#### [WORK REQUIRED]
Write the material out again in full, exactly.

#### [SUPPLIED MATERIAL]

* * * * *

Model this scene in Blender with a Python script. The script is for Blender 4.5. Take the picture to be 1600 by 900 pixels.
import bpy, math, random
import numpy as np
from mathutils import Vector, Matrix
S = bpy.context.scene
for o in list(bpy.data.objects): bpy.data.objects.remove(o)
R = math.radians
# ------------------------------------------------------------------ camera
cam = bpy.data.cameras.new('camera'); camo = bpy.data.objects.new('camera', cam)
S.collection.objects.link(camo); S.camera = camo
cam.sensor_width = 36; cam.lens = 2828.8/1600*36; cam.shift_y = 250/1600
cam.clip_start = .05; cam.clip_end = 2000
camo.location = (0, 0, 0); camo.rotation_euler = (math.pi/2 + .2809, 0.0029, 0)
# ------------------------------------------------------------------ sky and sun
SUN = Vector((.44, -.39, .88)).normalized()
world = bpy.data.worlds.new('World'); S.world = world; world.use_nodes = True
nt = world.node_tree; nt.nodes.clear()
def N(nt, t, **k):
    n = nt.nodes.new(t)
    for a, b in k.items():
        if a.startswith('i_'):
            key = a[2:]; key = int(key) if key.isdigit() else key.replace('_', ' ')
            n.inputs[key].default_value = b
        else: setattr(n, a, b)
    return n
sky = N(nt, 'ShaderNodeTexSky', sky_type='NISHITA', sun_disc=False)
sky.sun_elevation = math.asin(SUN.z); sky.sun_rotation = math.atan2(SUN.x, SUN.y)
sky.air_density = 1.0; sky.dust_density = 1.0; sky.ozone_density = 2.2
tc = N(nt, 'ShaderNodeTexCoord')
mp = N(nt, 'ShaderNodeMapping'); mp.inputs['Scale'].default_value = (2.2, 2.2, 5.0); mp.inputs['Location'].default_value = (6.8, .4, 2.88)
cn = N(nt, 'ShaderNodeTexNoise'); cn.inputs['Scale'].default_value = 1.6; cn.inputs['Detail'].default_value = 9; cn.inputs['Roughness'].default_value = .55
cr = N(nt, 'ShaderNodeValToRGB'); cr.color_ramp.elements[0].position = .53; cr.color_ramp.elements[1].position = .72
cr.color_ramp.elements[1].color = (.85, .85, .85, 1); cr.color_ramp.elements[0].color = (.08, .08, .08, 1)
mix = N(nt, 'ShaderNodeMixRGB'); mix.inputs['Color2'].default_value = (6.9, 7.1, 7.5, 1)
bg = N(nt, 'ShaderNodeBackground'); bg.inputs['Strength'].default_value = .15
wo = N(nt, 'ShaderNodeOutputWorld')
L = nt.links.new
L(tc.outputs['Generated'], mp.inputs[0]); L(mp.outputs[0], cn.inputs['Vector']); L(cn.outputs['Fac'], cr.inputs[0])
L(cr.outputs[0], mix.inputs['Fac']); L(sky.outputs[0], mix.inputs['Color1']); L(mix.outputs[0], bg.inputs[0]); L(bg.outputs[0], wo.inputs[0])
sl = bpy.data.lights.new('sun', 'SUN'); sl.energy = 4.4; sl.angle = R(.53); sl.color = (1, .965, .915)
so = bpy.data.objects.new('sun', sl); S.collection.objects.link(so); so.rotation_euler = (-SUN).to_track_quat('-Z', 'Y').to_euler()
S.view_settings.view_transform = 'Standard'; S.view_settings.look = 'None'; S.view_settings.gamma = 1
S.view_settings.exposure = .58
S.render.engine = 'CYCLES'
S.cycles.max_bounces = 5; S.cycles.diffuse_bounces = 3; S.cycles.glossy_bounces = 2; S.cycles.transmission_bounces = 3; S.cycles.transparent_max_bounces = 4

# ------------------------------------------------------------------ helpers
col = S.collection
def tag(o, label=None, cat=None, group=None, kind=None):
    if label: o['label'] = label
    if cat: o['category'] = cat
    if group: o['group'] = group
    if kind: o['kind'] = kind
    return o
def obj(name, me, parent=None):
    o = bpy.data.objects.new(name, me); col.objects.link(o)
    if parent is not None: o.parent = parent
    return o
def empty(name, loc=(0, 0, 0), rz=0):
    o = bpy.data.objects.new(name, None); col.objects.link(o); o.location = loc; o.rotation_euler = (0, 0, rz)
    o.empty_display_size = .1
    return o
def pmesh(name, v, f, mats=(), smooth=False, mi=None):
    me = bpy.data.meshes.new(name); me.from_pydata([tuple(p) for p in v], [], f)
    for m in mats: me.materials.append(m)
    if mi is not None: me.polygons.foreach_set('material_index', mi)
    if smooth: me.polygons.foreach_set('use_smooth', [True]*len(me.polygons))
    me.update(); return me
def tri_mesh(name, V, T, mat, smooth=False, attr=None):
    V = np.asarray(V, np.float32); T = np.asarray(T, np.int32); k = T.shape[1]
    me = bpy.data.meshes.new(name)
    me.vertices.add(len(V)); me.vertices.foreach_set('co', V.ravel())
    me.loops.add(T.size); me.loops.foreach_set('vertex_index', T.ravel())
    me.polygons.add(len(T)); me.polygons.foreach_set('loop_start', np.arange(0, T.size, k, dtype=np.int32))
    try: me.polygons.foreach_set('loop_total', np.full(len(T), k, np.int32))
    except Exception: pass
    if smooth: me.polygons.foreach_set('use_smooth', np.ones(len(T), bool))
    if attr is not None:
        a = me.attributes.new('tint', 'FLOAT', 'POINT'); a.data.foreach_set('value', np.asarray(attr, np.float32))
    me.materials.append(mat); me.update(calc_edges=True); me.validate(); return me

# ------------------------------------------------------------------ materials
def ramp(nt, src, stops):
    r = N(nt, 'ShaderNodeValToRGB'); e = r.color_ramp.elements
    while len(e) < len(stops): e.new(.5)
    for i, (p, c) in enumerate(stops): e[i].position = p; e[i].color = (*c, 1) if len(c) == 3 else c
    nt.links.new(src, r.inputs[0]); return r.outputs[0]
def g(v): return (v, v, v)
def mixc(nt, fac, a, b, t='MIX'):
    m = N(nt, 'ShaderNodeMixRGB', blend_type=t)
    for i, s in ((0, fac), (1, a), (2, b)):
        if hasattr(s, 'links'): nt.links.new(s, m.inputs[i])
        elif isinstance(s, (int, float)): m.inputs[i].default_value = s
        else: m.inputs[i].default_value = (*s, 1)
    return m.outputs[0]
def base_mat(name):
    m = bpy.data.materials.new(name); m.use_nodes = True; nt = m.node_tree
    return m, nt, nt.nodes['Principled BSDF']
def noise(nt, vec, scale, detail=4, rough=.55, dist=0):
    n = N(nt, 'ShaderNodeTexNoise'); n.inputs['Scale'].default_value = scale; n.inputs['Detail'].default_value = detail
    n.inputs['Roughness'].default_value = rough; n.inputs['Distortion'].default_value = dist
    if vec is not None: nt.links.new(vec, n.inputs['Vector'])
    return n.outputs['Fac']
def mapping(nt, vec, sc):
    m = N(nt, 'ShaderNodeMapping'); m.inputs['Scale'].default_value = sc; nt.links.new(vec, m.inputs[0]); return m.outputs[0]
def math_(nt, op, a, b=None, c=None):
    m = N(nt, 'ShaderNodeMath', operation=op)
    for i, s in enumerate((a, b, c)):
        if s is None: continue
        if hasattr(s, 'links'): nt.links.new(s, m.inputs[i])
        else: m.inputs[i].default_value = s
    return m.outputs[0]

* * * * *

#### [WRITTEN SOLUTION]
Model this scene in Blender with a Python script. The script is for Blender 4.5. Take the picture to be 1600 by 900 pixels.
import bpy, math, random
import numpy as np
from mathutils import Vector, Matrix
S = bpy.context.scene
for o in list(bpy.data.objects): bpy.data.objects.remove(o)
R = math.radians
# ------------------------------------------------------------------ camera
cam = bpy.data.cameras.new('camera'); camo = bpy.data.objects.new('camera', cam)
S.collection.objects.link(camo); S.camera = camo
cam.sensor_width = 36; cam.lens = 2828.8/1600*36; cam.shift_y = 250/1600
cam.clip_start = .05; cam.clip_end = 2000
camo.location = (0, 0, 0); camo.rotation_euler = (math.pi/2 + .2809, 0.0029, 0)
# ------------------------------------------------------------------ sky and sun
SUN = Vector((.44, -.39, .88)).normalized()
world = bpy.data.worlds.new('World'); S.world = world; world.use_nodes = True
nt = world.node_tree; nt.nodes.clear()
def N(nt, t, **k):
    n = nt.nodes.new(t)
    for a, b in k.items():
        if a.startswith('i_'):
            key = a[2:]; key = int(key) if key.isdigit() else key.replace('_', ' ')
            n.inputs[key].default_value = b
        else: setattr(n, a, b)
    return n
sky = N(nt, 'ShaderNodeTexSky', sky_type='NISHITA', sun_disc=False)
sky.sun_elevation = math.asin(SUN.z); sky.sun_rotation = math.atan2(SUN.x, SUN.y)
sky.air_density = 1.0; sky.dust_density = 1.0; sky.ozone_density = 2.2
tc = N(nt, 'ShaderNodeTexCoord')
mp = N(nt, 'ShaderNodeMapping'); mp.inputs['Scale'].default_value = (2.2, 2.2, 5.0); mp.inputs['Location'].default_value = (6.8, .4, 2.88)
cn = N(nt, 'ShaderNodeTexNoise'); cn.inputs['Scale'].default_value = 1.6; cn.inputs['Detail'].default_value = 9; cn.inputs['Roughness'].default_value = .55
cr = N(nt, 'ShaderNodeValToRGB'); cr.color_ramp.elements[0].position = .53; cr.color_ramp.elements[1].position = .72
cr.color_ramp.elements[1].color = (.85, .85, .85, 1); cr.color_ramp.elements[0].color = (.08, .08, .08, 1)
mix = N(nt, 'ShaderNodeMixRGB'); mix.inputs['Color2'].default_value = (6.9, 7.1, 7.5, 1)
bg = N(nt, 'ShaderNodeBackground'); bg.inputs['Strength'].default_value = .15
wo = N(nt, 'ShaderNodeOutputWorld')
L = nt.links.new
L(tc.outputs['Generated'], mp.inputs[0]); L(mp.outputs[0], cn.inputs['Vector']); L(cn.outputs['Fac'], cr.inputs[0])
L(cr.outputs[0], mix.inputs['Fac']); L(sky.outputs[0], mix.inputs['Color1']); L(mix.outputs[0], bg.inputs[0]); L(bg.outputs[0], wo.inputs[0])
sl = bpy.data.lights.new('sun', 'SUN'); sl.energy = 4.4; sl.angle = R(.53); sl.color = (1, .965, .915)
so = bpy.data.objects.new('sun', sl); S.collection.objects.link(so); so.rotation_euler = (-SUN).to_track_quat('-Z', 'Y').to_euler()
S.view_settings.view_transform = 'Standard'; S.view_settings.look = 'None'; S.view_settings.gamma = 1
S.view_settings.exposure = .58
S.render.engine = 'CYCLES'
S.cycles.max_bounces = 5; S.cycles.diffuse_bounces = 3; S.cycles.glossy_bounces = 2; S.cycles.transmission_bounces = 3; S.cycles.transparent_max_bounces = 4

# ------------------------------------------------------------------ helpers
col = S.collection
def tag(o, label=None, cat=None, group=None, kind=None):
    if label: o['label'] = label
    if cat: o['category'] = cat
    if group: o['group'] = group
    if kind: o['kind'] = kind
    return o
def obj(name, me, parent=None):
    o = bpy.data.objects.new(name, me); col.objects.link(o)
    if parent is not None: o.parent = parent
    return o
def empty(name, loc=(0, 0, 0), rz=0):
    o = bpy.data.objects.new(name, None); col.objects.link(o); o.location = loc; o.rotation_euler = (0, 0, rz)
    o.empty_display_size = .1
    return o
def pmesh(name, v, f, mats=(), smooth=False, mi=None):
    me = bpy.data.meshes.new(name); me.from_pydata([tuple(p) for p in v], [], f)
    for m in mats: me.materials.append(m)
    if mi is not None: me.polygons.foreach_set('material_index', mi)
    if smooth: me.polygons.foreach_set('use_smooth', [True]*len(me.polygons))
    me.update(); return me
def tri_mesh(name, V, T, mat, smooth=False, attr=None):
    V = np.asarray(V, np.float32); T = np.asarray(T, np.int32); k = T.shape[1]
    me = bpy.data.meshes.new(name)
    me.vertices.add(len(V)); me.vertices.foreach_set('co', V.ravel())
    me.loops.add(T.size); me.loops.foreach_set('vertex_index', T.ravel())
    me.polygons.add(len(T)); me.polygons.foreach_set('loop_start', np.arange(0, T.size, k, dtype=np.int32))
    try: me.polygons.foreach_set('loop_total', np.full(len(T), k, np.int32))
    except Exception: pass
    if smooth: me.polygons.foreach_set('use_smooth', np.ones(len(T), bool))
    if attr is not None:
        a = me.attributes.new('tint', 'FLOAT', 'POINT'); a.data.foreach_set('value', np.asarray(attr, np.float32))
    me.materials.append(mat); me.update(calc_edges=True); me.validate(); return me

# ------------------------------------------------------------------ materials
def ramp(nt, src, stops):
    r = N(nt, 'ShaderNodeValToRGB'); e = r.color_ramp.elements
    while len(e) < len(stops): e.new(.5)
    for i, (p, c) in enumerate(stops): e[i].position = p; e[i].color = (*c, 1) if len(c) == 3 else c
    nt.links.new(src, r.inputs[0]); return r.outputs[0]
def g(v): return (v, v, v)
def mixc(nt, fac, a, b, t='MIX'):
    m = N(nt, 'ShaderNodeMixRGB', blend_type=t)
    for i, s in ((0, fac), (1, a), (2, b)):
        if hasattr(s, 'links'): nt.links.new(s, m.inputs[i])
        elif isinstance(s, (int, float)): m.inputs[i].default_value = s
        else: m.inputs[i].default_value = (*s, 1)
    return m.outputs[0]
def base_mat(name):
    m = bpy.data.materials.new(name); m.use_nodes = True; nt = m.node_tree
    return m, nt, nt.nodes['Principled BSDF']
def noise(nt, vec, scale, detail=4, rough=.55, dist=0):
    n = N(nt, 'ShaderNodeTexNoise'); n.inputs['Scale'].default_value = scale; n.inputs['Detail'].default_value = detail
    n.inputs['Roughness'].default_value = rough; n.inputs['Distortion'].default_value = dist
    if vec is not None: nt.links.new(vec, n.inputs['Vector'])
    return n.outputs['Fac']
def mapping(nt, vec, sc):
    m = N(nt, 'ShaderNodeMapping'); m.inputs['Scale'].default_value = sc; nt.links.new(vec, m.inputs[0]); return m.outputs[0]
def math_(nt, op, a, b=None, c=None):
    m = N(nt, 'ShaderNodeMath', operation=op)
    for i, s in enumerate((a, b, c)):
        if s is None: continue
        if hasattr(s, 'links'): nt.links.new(s, m.inputs[i])
        else: m.inputs[i].default_value = s
    return m.outputs[0]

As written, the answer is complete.